Your task is to output the entries below word for word.

— BEGIN Given entries —

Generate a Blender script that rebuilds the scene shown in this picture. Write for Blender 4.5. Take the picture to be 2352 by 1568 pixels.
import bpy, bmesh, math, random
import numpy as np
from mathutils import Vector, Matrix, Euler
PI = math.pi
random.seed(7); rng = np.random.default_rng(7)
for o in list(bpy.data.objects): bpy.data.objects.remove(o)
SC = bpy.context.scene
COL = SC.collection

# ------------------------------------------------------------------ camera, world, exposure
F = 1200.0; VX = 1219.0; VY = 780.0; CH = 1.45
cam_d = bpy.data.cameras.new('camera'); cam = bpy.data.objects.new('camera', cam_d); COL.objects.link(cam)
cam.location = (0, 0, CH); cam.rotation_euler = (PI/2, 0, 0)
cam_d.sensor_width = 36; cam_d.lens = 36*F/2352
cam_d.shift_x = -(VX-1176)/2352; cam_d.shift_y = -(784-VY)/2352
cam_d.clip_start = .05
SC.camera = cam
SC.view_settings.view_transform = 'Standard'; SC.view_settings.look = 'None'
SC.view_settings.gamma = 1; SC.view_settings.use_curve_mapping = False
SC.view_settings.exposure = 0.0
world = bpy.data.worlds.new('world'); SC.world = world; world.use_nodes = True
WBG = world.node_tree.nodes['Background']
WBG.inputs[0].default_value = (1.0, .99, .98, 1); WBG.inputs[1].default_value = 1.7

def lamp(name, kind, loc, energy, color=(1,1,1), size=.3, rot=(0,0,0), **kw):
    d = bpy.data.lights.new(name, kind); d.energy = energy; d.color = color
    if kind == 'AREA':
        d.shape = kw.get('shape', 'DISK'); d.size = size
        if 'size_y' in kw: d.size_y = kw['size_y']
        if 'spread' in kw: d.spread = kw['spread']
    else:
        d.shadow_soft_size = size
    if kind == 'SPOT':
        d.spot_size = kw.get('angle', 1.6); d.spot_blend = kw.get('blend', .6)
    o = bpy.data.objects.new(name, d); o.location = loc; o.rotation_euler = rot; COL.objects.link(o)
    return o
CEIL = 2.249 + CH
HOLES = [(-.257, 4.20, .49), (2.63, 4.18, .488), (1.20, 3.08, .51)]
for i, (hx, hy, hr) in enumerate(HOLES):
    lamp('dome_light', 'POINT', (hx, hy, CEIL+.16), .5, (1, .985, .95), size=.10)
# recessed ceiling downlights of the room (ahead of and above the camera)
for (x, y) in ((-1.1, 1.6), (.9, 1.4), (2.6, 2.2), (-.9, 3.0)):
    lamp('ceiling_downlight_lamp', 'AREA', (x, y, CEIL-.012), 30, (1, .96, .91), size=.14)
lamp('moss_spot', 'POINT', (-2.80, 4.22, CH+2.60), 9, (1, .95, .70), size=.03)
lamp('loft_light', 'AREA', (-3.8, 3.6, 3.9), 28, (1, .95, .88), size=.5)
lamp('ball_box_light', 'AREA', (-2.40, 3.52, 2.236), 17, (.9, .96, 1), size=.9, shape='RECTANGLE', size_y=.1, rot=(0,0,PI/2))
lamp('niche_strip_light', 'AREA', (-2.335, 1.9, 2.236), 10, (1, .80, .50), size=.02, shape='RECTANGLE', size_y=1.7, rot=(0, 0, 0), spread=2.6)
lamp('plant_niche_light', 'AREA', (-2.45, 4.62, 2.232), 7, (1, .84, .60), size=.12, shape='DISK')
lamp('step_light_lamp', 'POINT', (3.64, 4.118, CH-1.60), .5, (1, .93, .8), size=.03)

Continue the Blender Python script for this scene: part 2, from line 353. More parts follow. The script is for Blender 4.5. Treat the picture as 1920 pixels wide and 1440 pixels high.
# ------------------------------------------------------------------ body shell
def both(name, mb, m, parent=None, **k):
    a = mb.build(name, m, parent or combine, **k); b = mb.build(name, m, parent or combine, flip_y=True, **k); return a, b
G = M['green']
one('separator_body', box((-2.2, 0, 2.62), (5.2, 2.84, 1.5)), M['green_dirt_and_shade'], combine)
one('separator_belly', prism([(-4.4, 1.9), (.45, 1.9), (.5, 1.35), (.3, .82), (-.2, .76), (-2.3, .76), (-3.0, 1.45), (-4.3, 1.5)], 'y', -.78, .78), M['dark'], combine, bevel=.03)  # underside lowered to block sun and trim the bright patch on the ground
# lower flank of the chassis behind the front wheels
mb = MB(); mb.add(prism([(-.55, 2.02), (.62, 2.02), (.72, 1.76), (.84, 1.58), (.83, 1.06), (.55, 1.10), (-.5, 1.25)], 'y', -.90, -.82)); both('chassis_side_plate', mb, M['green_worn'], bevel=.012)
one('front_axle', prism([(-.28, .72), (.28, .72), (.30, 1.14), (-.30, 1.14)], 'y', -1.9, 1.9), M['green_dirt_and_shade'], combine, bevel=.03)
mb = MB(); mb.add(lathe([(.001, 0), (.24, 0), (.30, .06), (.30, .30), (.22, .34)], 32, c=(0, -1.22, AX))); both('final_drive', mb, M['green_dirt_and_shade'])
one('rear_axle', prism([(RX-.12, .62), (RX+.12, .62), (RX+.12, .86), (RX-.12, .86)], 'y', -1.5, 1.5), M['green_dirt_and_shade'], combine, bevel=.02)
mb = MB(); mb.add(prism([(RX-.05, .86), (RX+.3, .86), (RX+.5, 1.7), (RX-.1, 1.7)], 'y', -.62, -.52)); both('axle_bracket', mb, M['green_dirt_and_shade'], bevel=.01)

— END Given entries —

Completed exercise:
Generate a Blender script that rebuilds the scene shown in this picture. Write for Blender 4.5. Take the picture to be 2352 by 1568 pixels.
import bpy, bmesh, math, random
import numpy as np
from mathutils import Vector, Matrix, Euler
PI = math.pi
random.seed(7); rng = np.random.default_rng(7)
for o in list(bpy.data.objects): bpy.data.objects.remove(o)
SC = bpy.context.scene
COL = SC.collection

# ------------------------------------------------------------------ camera, world, exposure
F = 1200.0; VX = 1219.0; VY = 780.0; CH = 1.45
cam_d = bpy.data.cameras.new('camera'); cam = bpy.data.objects.new('camera', cam_d); COL.objects.link(cam)
cam.location = (0, 0, CH); cam.rotation_euler = (PI/2, 0, 0)
cam_d.sensor_width = 36; cam_d.lens = 36*F/2352
cam_d.shift_x = -(VX-1176)/2352; cam_d.shift_y = -(784-VY)/2352
cam_d.clip_start = .05
SC.camera = cam
SC.view_settings.view_transform = 'Standard'; SC.view_settings.look = 'None'
SC.view_settings.gamma = 1; SC.view_settings.use_curve_mapping = False
SC.view_settings.exposure = 0.0
world = bpy.data.worlds.new('world'); SC.world = world; world.use_nodes = True
WBG = world.node_tree.nodes['Background']
WBG.inputs[0].default_value = (1.0, .99, .98, 1); WBG.inputs[1].default_value = 1.7

def lamp(name, kind, loc, energy, color=(1,1,1), size=.3, rot=(0,0,0), **kw):
    d = bpy.data.lights.new(name, kind); d.energy = energy; d.color = color
    if kind == 'AREA':
        d.shape = kw.get('shape', 'DISK'); d.size = size
        if 'size_y' in kw: d.size_y = kw['size_y']
        if 'spread' in kw: d.spread = kw['spread']
    else:
        d.shadow_soft_size = size
    if kind == 'SPOT':
        d.spot_size = kw.get('angle', 1.6); d.spot_blend = kw.get('blend', .6)
    o = bpy.data.objects.new(name, d); o.location = loc; o.rotation_euler = rot; COL.objects.link(o)
    return o
CEIL = 2.249 + CH
HOLES = [(-.257, 4.20, .49), (2.63, 4.18, .488), (1.20, 3.08, .51)]
for i, (hx, hy, hr) in enumerate(HOLES):
    lamp('dome_light', 'POINT', (hx, hy, CEIL+.16), .5, (1, .985, .95), size=.10)
# recessed ceiling downlights of the room (ahead of and above the camera)
for (x, y) in ((-1.1, 1.6), (.9, 1.4), (2.6, 2.2), (-.9, 3.0)):
    lamp('ceiling_downlight_lamp', 'AREA', (x, y, CEIL-.012), 30, (1, .96, .91), size=.14)
lamp('moss_spot', 'POINT', (-2.80, 4.22, CH+2.60), 9, (1, .95, .70), size=.03)
lamp('loft_light', 'AREA', (-3.8, 3.6, 3.9), 28, (1, .95, .88), size=.5)
lamp('ball_box_light', 'AREA', (-2.40, 3.52, 2.236), 17, (.9, .96, 1), size=.9, shape='RECTANGLE', size_y=.1, rot=(0,0,PI/2))
lamp('niche_strip_light', 'AREA', (-2.335, 1.9, 2.236), 10, (1, .80, .50), size=.02, shape='RECTANGLE', size_y=1.7, rot=(0, 0, 0), spread=2.6)
lamp('plant_niche_light', 'AREA', (-2.45, 4.62, 2.232), 7, (1, .84, .60), size=.12, shape='DISK')
lamp('step_light_lamp', 'POINT', (3.64, 4.118, CH-1.60), .5, (1, .93, .8), size=.03)

Continue the Blender Python script for this scene: part 2, from line 353. More parts follow. The script is for Blender 4.5. Treat the picture as 1920 pixels wide and 1440 pixels high.
# ------------------------------------------------------------------ body shell
def both(name, mb, m, parent=None, **k):
    a = mb.build(name, m, parent or combine, **k); b = mb.build(name, m, parent or combine, flip_y=True, **k); return a, b
G = M['green']
one('separator_body', box((-2.2, 0, 2.62), (5.2, 2.84, 1.5)), M['green_dirt_and_shade'], combine)
one('separator_belly', prism([(-4.4, 1.9), (.45, 1.9), (.5, 1.35), (.3, .82), (-.2, .76), (-2.3, .76), (-3.0, 1.45), (-4.3, 1.5)], 'y', -.78, .78), M['dark'], combine, bevel=.03)  # underside lowered to block sun and trim the bright patch on the ground
# lower flank of the chassis behind the front wheels
mb = MB(); mb.add(prism([(-.55, 2.02), (.62, 2.02), (.72, 1.76), (.84, 1.58), (.83, 1.06), (.55, 1.10), (-.5, 1.25)], 'y', -.90, -.82)); both('chassis_side_plate', mb, M['green_worn'], bevel=.012)
one('front_axle', prism([(-.28, .72), (.28, .72), (.30, 1.14), (-.30, 1.14)], 'y', -1.9, 1.9), M['green_dirt_and_shade'], combine, bevel=.03)
mb = MB(); mb.add(lathe([(.001, 0), (.24, 0), (.30, .06), (.30, .30), (.22, .34)], 32, c=(0, -1.22, AX))); both('final_drive', mb, M['green_dirt_and_shade'])
one('rear_axle', prism([(RX-.12, .62), (RX+.12, .62), (RX+.12, .86), (RX-.12, .86)], 'y', -1.5, 1.5), M['green_dirt_and_shade'], combine, bevel=.02)
mb = MB(); mb.add(prism([(RX-.05, .86), (RX+.3, .86), (RX+.5, 1.7), (RX-.1, 1.7)], 'y', -.62, -.52)); both('axle_bracket', mb, M['green_dirt_and_shade'], bevel=.01)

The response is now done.